Income Determination for Self-Employed Payer Parents

Richmond Tymchuk Family Law

Income Determination for Self-Employed Payer Parents

Richmond Tymchuk Family Law

A common challenge we face is determining what is a reasonable amount of child support or spousal support when the payer spouse is self-employed? Whether the payer parent is self-employed through a proprietorship or corporation, we discuss the relevant considerations below.

When the payer parent is self-employed through a proprietorship

In the payer parent’s tax return, line 150 shows the total income before deductions. However, many self-employed individuals will try to keep their line 150 income as low as possible to reduce the amount of taxes that they pay and if we simply use their line 150 number as their income to determine payments, that parent may be paying less than their fair share to support their child(ren) or their former spouse.

The important consideration to determine what income should be used to calculate support payments is to look at the expenses which have been deducted from the proprietorship or corporation, to determine if any of these expenses are something that the payer parent derives a personal benefit from.

Under Section 19(G) of the Federal Child Support Guidelines (FCSG), these expenses can be imputed into the payer parents income (and grossed up for taxes) where the expenses have been unreasonably deducted.

Here, the onus will be on the payer parent to show that the expenses are reasonable.

Looking at the statement of business activities will give us an idea of the expenses, and whether any of these could be considered to be “accounting fiction” – expenses to reduce taxable income or if they are expenses for which the payor parent derives a personal benefit, which is not strictly for business operations.

Common examples can include expenses like:

  • Telephone expenses
  • Motor vehicle expenses
  • Business use of home expenses
  • Amortization

What proportion of that expense is a personal expense and what is business? The personal expense portion will be added back into the total income. Importantly, the add backs will be added back as gross value.
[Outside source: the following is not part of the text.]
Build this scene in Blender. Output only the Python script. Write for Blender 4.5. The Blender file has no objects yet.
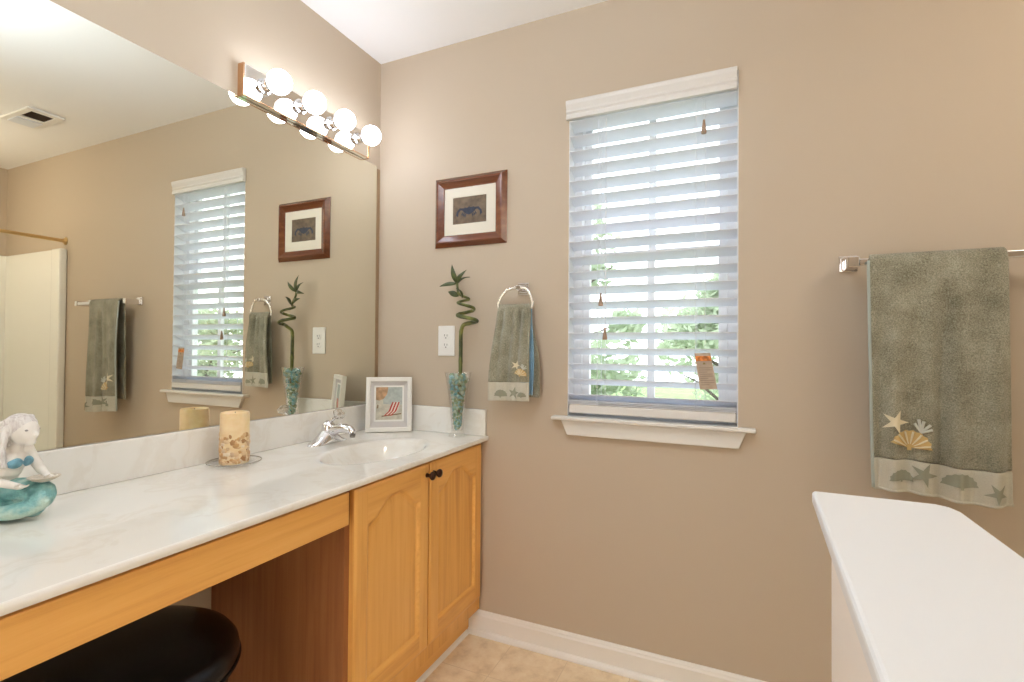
import bpy, bmesh, math, random
from mathutils import Vector, Matrix, noise
random.seed(7)
S = bpy.context.scene
COL = S.collection
PI = math.pi

# ------------------------------------------------------------------ camera
FPX = 501.54
cam_d = bpy.data.cameras.new('camera')
cam_d.sensor_width = 36.0
cam_d.lens = FPX / 1024.0 * 36.0
cam_d.clip_start = 0.02
cam = bpy.data.objects.new('camera', cam_d)
COL.objects.link(cam)
fw = Vector((-0.41297417, 0.91064481, 0.01335531))
rt = Vector((0.91074155, 0.41290558, 0.00766865))
up = Vector((-0.00146893, -0.01533019, 0.99988141))
cam.matrix_world = Matrix(((rt.x, up.x, -fw.x, 1.4874), (rt.y, up.y, -fw.y, -1.8139),
                           (rt.z, up.z, -fw.z, 1.15464), (0, 0, 0, 1)))
S.camera = cam

# ------------------------------------------------------------------ world, lights, exposure
w = bpy.data.worlds.new('sky'); S.world = w; w.use_nodes = True
bg = w.node_tree.nodes['Background']
bg.inputs['Color'].default_value = (0.86, 0.94, 1.0, 1)
bg.inputs['Strength'].default_value = 4.0

def area(name, loc, rot, sx, sy, power, col, portal=False):
    d = bpy.data.lights.new(name, 'AREA'); d.shape = 'RECTANGLE'; d.size = sx; d.size_y = sy
    d.energy = power; d.color = col
    o = bpy.data.objects.new(name, d); COL.objects.link(o)
    o.location = loc; o.rotation_euler = rot
    if portal: d.cycles.is_portal = True
    return o
area('window_portal', (1.188, 0.16, 1.49), (-PI/2, 0, 0), 0.60, 1.22, 1, (1, 1, 1), portal=True)
def point(name, loc, radius, power, col):
    d = bpy.data.lights.new(name, 'POINT'); d.shadow_soft_size = radius; d.energy = power; d.color = col
    o = bpy.data.objects.new(name, d); COL.objects.link(o); o.location = loc
    return o
point('room_fill_light', (0.95, -1.17, 2.26), 0.10, 6.5, (0.86, 0.98, 1.10))  # unseen fill added below the ceiling to brighten the room
area('ceiling_up_fill', (1.0, -1.3, 2.16), (PI, 0, 0), 0.34, 0.34, 14.5, (0.84, 0.97, 1.12))  # made-up upward fill that whitens the ceiling, no fixture there
area('low_fill_light', (1.0, -2.58, 1.05), (PI/2, 0, 0), 0.85, 2.0, 12, (1.0, 0.97, 0.92))  # added fill behind the camera, lifts lower walls, doors and floor
point('shower_lamp_light', (2.80, -0.95, 2.15), 0.12, 17, (1.0, 0.88, 0.72))
BULB = 15.0
S.view_settings.view_transform = 'Standard'
S.view_settings.look = 'None'
S.view_settings.gamma = 1.0
S.view_settings.use_curve_mapping = False
S.view_settings.exposure = 0.06
S.cycles.max_bounces = 12
S.cycles.diffuse_bounces = 6
S.cycles.glossy_bounces = 6
S.cycles.transparent_max_bounces = 16
S.cycles.use_denoising = True
S.cycles.sample_clamp_indirect = 8.0

# ------------------------------------------------------------------ materials
def new_mat(name):
    m = bpy.data.materials.new(name); m.use_nodes = True
    nt = m.node_tree
    return m, nt, nt.nodes['Principled BSDF']
def N(nt, typ, **kw):
    n = nt.nodes.new(typ)
    for k, v in kw.items():
        if k.startswith('_'): setattr(n, k[1:], v)
        else: n.inputs[k].default_value = v
    return n
def ramp(nt, src, stops):
    r = nt.nodes.new('ShaderNodeValToRGB')
    el = r.color_ramp.elements
    el[0].position, el[0].color = stops[0][0], (*stops[0][1], 1)
    el[1].position, el[1].color = stops[-1][0], (*stops[-1][1], 1)
    for p, c in stops[1:-1]:
        e = el.new(p); e.color = (*c, 1)
    nt.links.new(src, r.inputs['Fac'])
    return r
def objco(nt, scale=(1, 1, 1), rot=(0, 0, 0)):
    t = nt.nodes.new('ShaderNodeTexCoord'); mp = nt.nodes.new('ShaderNodeMapping')
    mp.inputs['Scale'].default_value = scale; mp.inputs['Rotation'].default_value = rot
    nt.links.new(t.outputs['Object'], mp.inputs['Vector'])
    return mp.outputs['Vector']
def bump(nt, bsdf, h, strength, dist=0.002):
    b = N(nt, 'ShaderNodeBump', Strength=strength, Distance=dist)
    nt.links.new(h, b.inputs['Height']); nt.links.new(b.outputs['Normal'], bsdf.inputs['Normal'])
def plain(name, col, rough=0.5, metal=0.0, bump_s=0.0, bump_scale=300, var=0.0, spec=0.5, coat=0.0):
    m, nt, b = new_mat(name)
    b.inputs['Base Color'].default_value = (*col, 1)
    b.inputs['Roughness'].default_value = rough; b.inputs['Metallic'].default_value = metal
    b.inputs['Specular IOR Level'].default_value = spec
    b.inputs['Coat Weight'].default_value = coat
    if bump_s or var:
        v = objco(nt); n = N(nt, 'ShaderNodeTexNoise', Scale=bump_scale, Detail=3.0)
        nt.links.new(v, n.inputs['Vector'])
        if bump_s: bump(nt, b, n.outputs['Fac'], bump_s)
        if var:
            r = ramp(nt, n.outputs['Fac'], [(0.3, tuple(c*(1-var) for c in col)), (0.7, tuple(min(1, c*(1+var)) for c in col))])
            nt.links.new(r.outputs['Color'], b.inputs['Base Color'])
    return m
def wood(name, axis, dark, mid, light, rough=0.38, scale=1.0):
    m, nt, b = new_mat(name)
    sc = [60, 60, 60]; sc['xyz'.index(axis)] = 2.5
    v = objco(nt, tuple(s*scale for s in sc))
    n1 = N(nt, 'ShaderNodeTexNoise', Scale=1.0, Detail=6.0, Roughness=0.6, Distortion=0.4)
    nt.links.new(v, n1.inputs['Vector'])
    sc2 = [9, 9, 9]; sc2['xyz'.index(axis)] = 0.8
    v2 = objco(nt, tuple(sc2))
    n2 = N(nt, 'ShaderNodeTexNoise', Scale=1.0, Detail=2.0, Distortion=1.0)
    nt.links.new(v2, n2.inputs['Vector'])
    mx = N(nt, 'ShaderNodeMath', _operation='MULTIPLY_ADD'); mx.inputs[1].default_value = 0.55
    ml = N(nt, 'ShaderNodeMath', _operation='MULTIPLY'); ml.inputs[1].default_value = 0.45
    nt.links.new(n2.outputs['Fac'], ml.inputs[0])
    nt.links.new(n1.outputs['Fac'], mx.inputs[0]); nt.links.new(ml.outputs[0], mx.inputs[2])
    r = ramp(nt, mx.outputs[0], [(0.34, dark), (0.5, mid), (0.66, light)])
    nt.links.new(r.outputs['Color'], b.inputs['Base Color'])
    b.inputs['Roughness'].default_value = rough
    bump(nt, b, n1.outputs['Fac'], 0.12, 0.001)
    return m
def glass_thin(name, col=(1, 1, 1), gloss=0.12, rough=0.0):
    m = bpy.data.materials.new(name); m.use_nodes = True; nt = m.node_tree; nt.nodes.clear()
    o = nt.nodes.new('ShaderNodeOutputMaterial')
    t = N(nt, 'ShaderNodeBsdfTransparent', Color=(*col, 1)); g = N(nt, 'ShaderNodeBsdfGlossy', Roughness=rough)
    lw = N(nt, 'ShaderNodeLayerWeight', Blend=0.25)
    ml = N(nt, 'ShaderNodeMath', _operation='MULTIPLY_ADD'); ml.inputs[1].default_value = 0.55; ml.inputs[2].default_value = gloss*0.4
    mx = nt.nodes.new('ShaderNodeMixShader')
    nt.links.new(lw.outputs['Facing'], ml.inputs[0]); nt.links.new(ml.outputs[0], mx.inputs[0])
    nt.links.new(t.outputs[0], mx.inputs[1]); nt.links.new(g.outputs[0], mx.inputs[2]); nt.links.new(mx.outputs[0], o.inputs[0])
    return m
def translucent(name, col, tcol, fac, rough=0.4):
    m, nt, b = new_mat(name)
    b.inputs['Base Color'].default_value = (*col, 1); b.inputs['Roughness'].default_value = rough
    t = N(nt, 'ShaderNodeBsdfTranslucent', Color=(*tcol, 1)); mx = N(nt, 'ShaderNodeMixShader', Fac=fac)
    nt.links.new(b.outputs[0], mx.inputs[1]); nt.links.new(t.outputs[0], mx.inputs[2])
    nt.links.new(mx.outputs[0], nt.nodes['Material Output'].inputs[0])
    return m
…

Laurie Tymchuk says “If this person had to use their after tax dollars to pay this expense, what amount would they have to earn in gross value as a T4 employee in order to get that net amount?”

When the payer parent is self-employed through a corporation

In this case we want to look at the income statements as a starting point and perhaps general ledgers as well. Generally, the types of expense categories we’ll be looking at are the same as above – motor vehicle, phone and could also include promotions and entertaining expenses like meals.

Where there’s a personal benefit to the shareholder from that expense, we want to work out what percentage of that benefits the shareholder personally, then add it back into the income. Again, as above, grossing it up on a pre-tax basis.

Often what shareholders will do is only draw an amount of income that they need to live. They use the corporation as a personal or retirement savings account so as to keep a lot of value in the corporation (which is otherwise available to pay support).

Section 18 ensures that that value gets added back into a payer’s income so that the support recipient or children are benefiting from the total amount available to pay support.

Section 18(1) says:

18.(1) Where a spouse is a shareholder, director or officer of a corporation and the court is of the opinion that the amount of the spouse’s annual income as determined under section 16 does not fairly reflect all the money available to the spouse for the payment of child support, the court may consider the situations described in section 17 and determine the spouse’s annual income to include

  • all or part of the pre tax income of the corporation, and of any corporation that is related to that corporation, for the most recent taxation year…

Some questions which were asked in our recent webinar included:

Is it common for people to get income valuation done professionally each year? Or do you rely on the information provided during the divorce proceedings?

Professional income determination doesn’t need to be done each year IF you have a plan in place that you can replicate on your own each year, provided there are no material changes to how income is reported on the Statement of Business Activities of Income Statement. It is a common approach to rely on a reasonable formula which can be used going forward. Such formulas are typically put into place by consent rather than judicial or arbitral decision, and the formula may continue to be used provided there are no material changes.

To create this formula you could look at the methodology the business valuator used and see if you can identify themes which could help you create an ongoing formula. You will want to work on this income determination formula with your family law lawyer and your accountant or business valuator.

What happens if the other party refuses to have income determination done?

The Notice to Disclose Application is the starting point. If that information is not sufficient for analysis purposes, you have 3 options:

File a Notice to Reply to Written Interrogatories Application. This can only be used if there is a pending application before the court and the payer needs to reply to the list of 30 or less questions by way of Affidavit which must be filed with the Court.

By questioning. The availability of this will depend on where you are in the process. You can ask for information or documents to be provided at a later date by undertaking and conduct further questioning on undertakings if necessary.

Or, take a strategic approach. If you do nothing, you can rely on the case law that says the obligation rests with the spouse who operates the business to prove the legitimacy of the expenses. If they don’t, the court can draw an adverse inference.

Am I or my ex-spouse required to provide formal disclosure every year?

In any order for child support, there is a mandatory disclosure clause that says by June 30 each year the party shall provide a tax return and notice of assessment. This clause has recently been expanded to include disclosure of corporations.

Only the financial statements have to be produced under the mandatory disclosure clause, not general ledgers.

Once per each 12 months you have the right to file and serve a notice to disclose.